The owner must now divest himself of his Kia car dealerships

Kia dealership
A typical Kia dealership | Getty

Mayes owned the five stores and was CEO, according to Automotive News. Gooch was a compliance officer for the dealerships until 2018. He also owned part of Mayes Kia and Norman Mitsubishi. Wells was the main comptroller. Because of Kia’s dealership agreement, Mayes must divest himself of the stores. Neither of the other two found guilty owned any of the businesses. 

Two of the three plan on filing appeals. “I am completely innocent of all these charges,” says Mayes. But prosecutors say that buyers with no or low credit were issued loans through fraudulent means. They say the dealerships reported inflated down payments, calling the practice “King Cash” according to prosecutors. 

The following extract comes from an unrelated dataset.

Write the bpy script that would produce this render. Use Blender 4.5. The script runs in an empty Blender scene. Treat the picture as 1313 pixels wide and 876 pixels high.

The scam started with Mayes and Gooch starting a pawnshop that was only a shell. They instructed Big Red staff to ask buyers if they owned items that could be pawned as a down payment. The staff would write up an appraised value for the item which was the same amount as the lender’s minimum down payment. 

There was more than one scam

Kia dealership
Kia dealership | Getty

But the lenders were told the down payment was paid in cash. Much of the items were worth far less than their appraised amounts, according to authorities. Some were broken. But the dealerships would repay the “pawn shop” the amount given to the buyers. 

In a related scam, buyers put up trade-in vehicles as down payments. But the customers would come back fairly quickly to buy back the trade-ins for a little as one dollar. Some of these “trade-ins” didn’t run. 

Other times the loans were actually as much as three times the amount needed to purchase the vehicle. A Big Red manager was bribing loan officers with cash and writing up fake invoices that matched the inflated prices. But the big question is, ”Are there other dealerships doing similarly fraudulent scams?”